I guess that maybe manufacturers should be more sensitive to this and we would end up with a lot less waste.
Kitty is now good to go, although that is our secret as she is now going to do the same shopping trip with her step mother, even she now sees the benefit of being able to tap two mugs!

Tuesday 9 March 2010

It is all over now

That was it the last of my classes, my bank balance has heaved a sigh of relief as to get to the class I HAD to walk past COS on Long Acre, the best branch of this shop outside Berlin. The staff are lovely, very helpful, the space is generous and always laid out well with a better range of stock. All much to the detriment of my wallet.
I kept thinking "well it is only this month, just one more..." I am now counting the cost as it has come on top of Kitty's wardrobe revamp and Daisy's continual hand out. Next month, I keep saying that though and somehow it never happens. Plus I have a holiday to pay for, oh once again I feel a financial meltdown coming on...with no one to blame but myself.

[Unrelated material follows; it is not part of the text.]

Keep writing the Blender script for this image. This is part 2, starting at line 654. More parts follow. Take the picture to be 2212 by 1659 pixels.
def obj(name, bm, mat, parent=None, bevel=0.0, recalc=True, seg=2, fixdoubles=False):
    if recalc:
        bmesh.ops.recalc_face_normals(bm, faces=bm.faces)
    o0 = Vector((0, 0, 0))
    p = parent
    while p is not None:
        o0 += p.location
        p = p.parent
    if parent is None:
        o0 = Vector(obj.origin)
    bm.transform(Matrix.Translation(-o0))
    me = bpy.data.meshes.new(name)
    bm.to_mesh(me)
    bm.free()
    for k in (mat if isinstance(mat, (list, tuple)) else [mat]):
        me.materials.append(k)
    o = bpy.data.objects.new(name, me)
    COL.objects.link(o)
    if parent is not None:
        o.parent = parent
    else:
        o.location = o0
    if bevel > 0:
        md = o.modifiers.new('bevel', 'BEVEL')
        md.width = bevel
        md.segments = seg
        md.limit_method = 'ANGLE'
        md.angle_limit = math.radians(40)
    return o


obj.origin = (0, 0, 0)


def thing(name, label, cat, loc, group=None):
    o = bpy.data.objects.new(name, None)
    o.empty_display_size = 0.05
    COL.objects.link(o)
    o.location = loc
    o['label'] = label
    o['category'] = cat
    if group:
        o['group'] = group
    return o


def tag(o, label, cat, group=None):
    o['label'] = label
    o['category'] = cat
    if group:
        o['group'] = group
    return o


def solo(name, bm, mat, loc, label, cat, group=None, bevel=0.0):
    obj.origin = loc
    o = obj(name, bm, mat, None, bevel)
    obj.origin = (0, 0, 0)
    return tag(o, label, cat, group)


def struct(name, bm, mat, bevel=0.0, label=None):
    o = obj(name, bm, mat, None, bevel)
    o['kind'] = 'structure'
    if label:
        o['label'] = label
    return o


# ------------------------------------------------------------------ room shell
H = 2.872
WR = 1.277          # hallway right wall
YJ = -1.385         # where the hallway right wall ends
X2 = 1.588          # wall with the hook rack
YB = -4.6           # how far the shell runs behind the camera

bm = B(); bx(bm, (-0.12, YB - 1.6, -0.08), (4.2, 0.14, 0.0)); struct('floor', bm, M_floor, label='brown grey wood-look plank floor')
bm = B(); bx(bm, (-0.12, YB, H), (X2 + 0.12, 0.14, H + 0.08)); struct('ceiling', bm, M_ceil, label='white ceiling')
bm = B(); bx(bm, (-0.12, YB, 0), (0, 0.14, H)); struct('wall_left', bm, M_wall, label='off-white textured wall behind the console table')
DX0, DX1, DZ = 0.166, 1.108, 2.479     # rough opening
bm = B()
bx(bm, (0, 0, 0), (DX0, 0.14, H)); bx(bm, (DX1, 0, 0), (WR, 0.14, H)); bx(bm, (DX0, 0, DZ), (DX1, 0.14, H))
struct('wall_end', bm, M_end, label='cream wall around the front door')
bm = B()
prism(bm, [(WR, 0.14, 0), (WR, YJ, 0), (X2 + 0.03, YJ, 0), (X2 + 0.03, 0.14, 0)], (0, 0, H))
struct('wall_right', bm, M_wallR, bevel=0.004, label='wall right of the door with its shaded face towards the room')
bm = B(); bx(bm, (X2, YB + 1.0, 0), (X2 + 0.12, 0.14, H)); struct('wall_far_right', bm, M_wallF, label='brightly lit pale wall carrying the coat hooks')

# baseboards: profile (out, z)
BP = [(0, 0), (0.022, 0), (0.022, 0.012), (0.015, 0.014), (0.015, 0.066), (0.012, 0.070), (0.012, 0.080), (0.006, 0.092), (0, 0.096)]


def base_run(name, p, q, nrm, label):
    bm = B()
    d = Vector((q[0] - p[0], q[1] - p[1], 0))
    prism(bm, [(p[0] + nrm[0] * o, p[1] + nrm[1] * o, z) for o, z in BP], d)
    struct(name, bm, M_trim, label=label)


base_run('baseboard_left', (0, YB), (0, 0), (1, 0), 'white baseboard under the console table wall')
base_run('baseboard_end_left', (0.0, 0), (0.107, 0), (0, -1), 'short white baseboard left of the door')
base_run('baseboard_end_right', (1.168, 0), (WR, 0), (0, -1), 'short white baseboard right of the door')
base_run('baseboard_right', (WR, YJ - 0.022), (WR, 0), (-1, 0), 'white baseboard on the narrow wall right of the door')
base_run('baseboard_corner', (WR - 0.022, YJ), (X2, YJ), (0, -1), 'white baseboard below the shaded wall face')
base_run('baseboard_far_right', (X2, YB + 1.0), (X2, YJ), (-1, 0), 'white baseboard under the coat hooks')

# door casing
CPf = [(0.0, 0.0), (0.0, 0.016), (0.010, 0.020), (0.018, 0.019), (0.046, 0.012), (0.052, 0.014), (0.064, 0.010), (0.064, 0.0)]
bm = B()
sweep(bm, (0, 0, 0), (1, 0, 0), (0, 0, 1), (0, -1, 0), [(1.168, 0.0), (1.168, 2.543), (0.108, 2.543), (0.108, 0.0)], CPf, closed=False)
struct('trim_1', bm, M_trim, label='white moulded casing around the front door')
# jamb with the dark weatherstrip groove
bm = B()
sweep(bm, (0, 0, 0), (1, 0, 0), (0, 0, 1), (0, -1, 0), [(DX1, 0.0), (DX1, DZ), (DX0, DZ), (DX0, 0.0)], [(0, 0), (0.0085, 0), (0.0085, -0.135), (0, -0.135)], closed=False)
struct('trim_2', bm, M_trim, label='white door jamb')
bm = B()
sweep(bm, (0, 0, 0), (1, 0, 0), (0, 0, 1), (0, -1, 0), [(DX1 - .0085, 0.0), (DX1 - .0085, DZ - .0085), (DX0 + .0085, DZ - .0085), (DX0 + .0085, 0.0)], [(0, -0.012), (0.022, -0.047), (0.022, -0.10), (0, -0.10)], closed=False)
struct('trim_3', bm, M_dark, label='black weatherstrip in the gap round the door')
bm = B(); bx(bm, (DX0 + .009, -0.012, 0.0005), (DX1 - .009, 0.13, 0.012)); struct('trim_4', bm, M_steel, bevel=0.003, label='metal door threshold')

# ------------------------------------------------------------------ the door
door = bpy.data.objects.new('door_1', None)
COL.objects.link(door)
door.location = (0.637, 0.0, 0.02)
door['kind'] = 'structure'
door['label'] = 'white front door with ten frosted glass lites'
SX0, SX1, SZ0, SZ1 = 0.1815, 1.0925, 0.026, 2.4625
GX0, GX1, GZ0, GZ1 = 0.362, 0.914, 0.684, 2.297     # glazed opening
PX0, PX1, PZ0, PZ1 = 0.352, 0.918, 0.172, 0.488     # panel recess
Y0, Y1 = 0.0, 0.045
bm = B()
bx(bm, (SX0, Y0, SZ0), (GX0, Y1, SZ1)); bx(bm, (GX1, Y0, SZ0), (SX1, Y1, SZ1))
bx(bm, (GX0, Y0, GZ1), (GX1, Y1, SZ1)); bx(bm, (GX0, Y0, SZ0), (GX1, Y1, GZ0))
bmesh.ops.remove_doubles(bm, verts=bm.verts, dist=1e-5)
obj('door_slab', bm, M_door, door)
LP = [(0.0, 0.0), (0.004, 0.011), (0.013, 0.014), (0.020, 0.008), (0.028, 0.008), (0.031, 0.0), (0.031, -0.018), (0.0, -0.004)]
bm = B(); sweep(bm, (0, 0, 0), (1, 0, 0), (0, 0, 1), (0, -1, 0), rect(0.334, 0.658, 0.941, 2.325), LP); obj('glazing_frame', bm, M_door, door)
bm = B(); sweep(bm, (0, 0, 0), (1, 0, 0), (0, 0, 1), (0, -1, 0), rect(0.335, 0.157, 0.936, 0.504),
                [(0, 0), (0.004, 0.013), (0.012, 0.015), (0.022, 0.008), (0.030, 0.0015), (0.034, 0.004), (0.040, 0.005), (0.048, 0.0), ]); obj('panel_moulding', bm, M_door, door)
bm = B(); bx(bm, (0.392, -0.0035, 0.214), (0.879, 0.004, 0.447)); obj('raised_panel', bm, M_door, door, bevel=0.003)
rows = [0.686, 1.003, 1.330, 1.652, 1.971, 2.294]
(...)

So this was the penultimate painting, we had a new teacher whose voice and body language I loathed, she had an almost chimp like way of baring her teeth when she smiled, except it was not a smile but a point made sugar coated in arsenic.
Despite this I learnt a lot from her, I was able to take away and use small nuggets she had suggested and move my work forward. That said I did not enjoy this painting, It is my cup and saucer but I made a fundamental error by placing it on synthetically dyed tissue paper that I could not hope to replicate using pigment oils, still I tried and managed to resolve some of the issues and again experimented with applying paint only with a palette knife which produced another unctuous painting that will take months to dry.

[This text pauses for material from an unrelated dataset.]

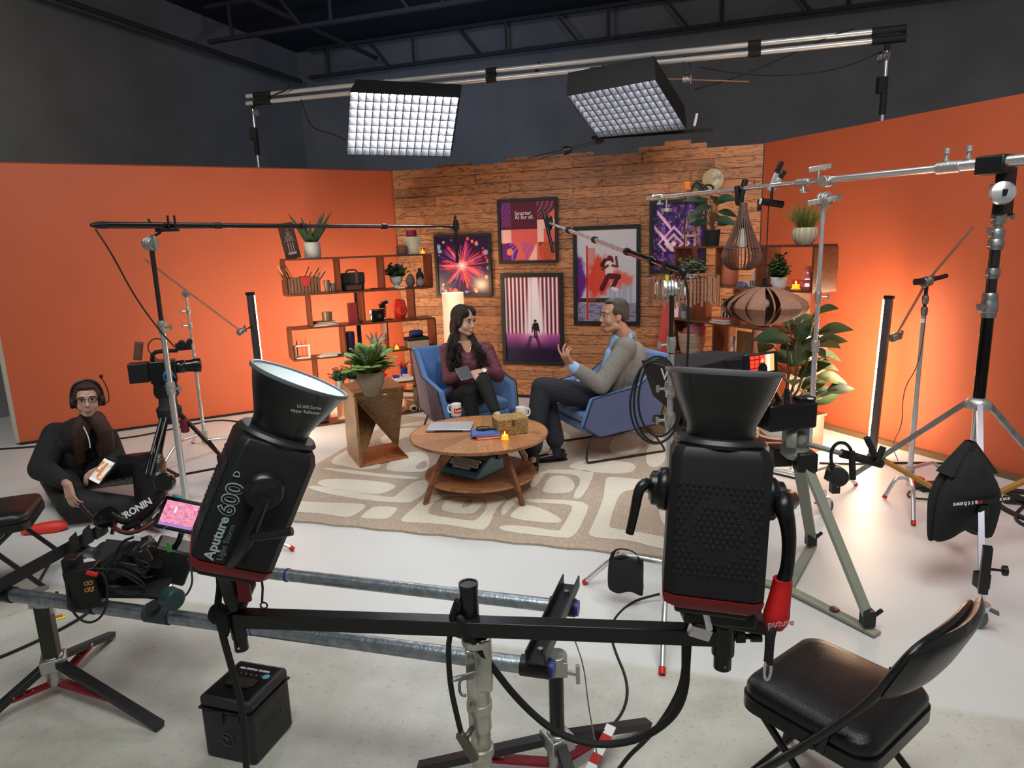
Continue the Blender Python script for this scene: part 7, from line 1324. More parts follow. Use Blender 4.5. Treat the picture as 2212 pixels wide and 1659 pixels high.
hdp = T('headphones', 'black headphones hanging on the pan handle of the prompter tripod', 'headphones', Y(1808, 990, 2.90)); MB().tube([Y(1797, 1010, 2.90), Y(1794, 975, 2.90), Y(1808, 955, 2.90), Y(1832, 958, 2.92), Y(1845, 990, 2.96)], .008, 8, smooth=2).out('headband', BLK, hdp); MB().lathe([(0, 0), (.040, 0), (.044, .01), (.038, .03), (0, .034)], Y(1812, 1030, 2.90), (-.6, -.7, .25), 22).out('ear_cup', BLKM, hdp); MB().lathe([(0, 0), (.040, 0), (.044, .01), (.038, .03), (0, .034)], Y(1800, 1022, 2.93), (-.8, .5, .2), 22).out('ear_cup', BLK, hdp)
pr = T('teleprompter', 'black teleprompter hood and case in front of the man', 'teleprompter', V(1.0, 3.1, .75)); c = lambda x, y, d_: Y(x, y, d_)
hood = [c(1386, 775, 3.35), c(1545, 757, 3.55), c(1630, 765, 3.1), c(1605, 945, 3.05), c(1470, 925, 3.1), c(1400, 900, 3.3)]
MB().add([c(1384, 778, 3.40), c(1540, 757, 3.70), c(1624, 762, 3.35), c(1470, 800, 3.05), c(1410, 855, 3.40), c(1545, 900, 3.70), c(1612, 950, 3.35), c(1468, 905, 3.05)], [(0, 1, 2, 3), (4, 7, 6, 5), (0, 3, 7, 4), (3, 2, 6, 7), (2, 1, 5, 6), (1, 0, 4, 5)]).out('hood', BLKM, pr, bevel=.006, smooth=False)
MB().box(c(1520, 915, 3.2), (.42, .26, .035), (0, R(6), R(20))).out('base_tray', BLK, pr, bevel=.004); u0 = c(1436, 792, 3.13); u1 = c(1462, 800, 3.045); text('VM', .075, frame((u0+u1)/2+V(-.012, -.02, -.01), (u1-u0).normalized(), ((u1-u0).cross(V(0, 0, 1))).normalized()) @ Matrix.Rotation(R(0), 4, 'X') @ Matrix.Rotation(R(90), 4, 'X') @ Matrix.Rotation(R(0), 4, 'X') if False else Matrix.Translation(c(1447, 812, 3.04)) @ Matrix.Rotation(R(-50), 4, 'Z') @ Matrix.Rotation(R(90), 4, 'X'), LETW, pr, name='logo', bold=.0005)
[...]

Last night I painted this catastrophe. The tutor kept banging on about getting rid of the white so I created a green wash of colour. Sick of still life I decided to try painting from a photograph. Not a good idea because it was too small.
The first attempt at painting went horribly wrong, so I wiped it all off and started again. This time I used the long floppy brush that a lot of Japanese painters used. I was so irritated that I also dribbled paint and wiped paint with paper towels, all things I hate in the work of others. Strangely the painting became quite cathartic and I wished I could go back and keep trying different techniques like this. Trust me the full extent of this monstrosity is not apparent in the photograph!
I will try to find a class for next year far far away from Covent Garden. I have grown immensely as a painter and really want to keep going, but it is a real effort when the girls want me home. When I told them it was my last class they cheered!

Monday 8 March 2010

Carla Sozzani, my new style icon


This image below appeared in yesterdays edition of Stella magazine. It struck a chord as I love that silhouette, and even more the necklace she is wearing, even more she is wearing flat shoes. I have noticed Ms Sozzani before in the images of the Sartorialist and liked her style, but the article which I can't find online really sold her to me.

"she wears flat shes 99% of the time"

"now I am older I only wear what I feel comfortable in"

Two perfect mantras for me. She looks to me the perfect gallerina and I envy just a little that she runs one, but I figure I had my chance.



I may have to have a Carla Sozzani week and wear this silhouette everyday, I have enough black trust me.

After 'Googling' her I began to notice the necklaces more and more, they are a beautiful statement




I also love the way she smiles for the camera, none of that moody crap here!

Images from here and here and here

Sunday 7 March 2010

Victor Schrager



I know I have featured this work before but I like the juxtaposition of his images with the paintings before.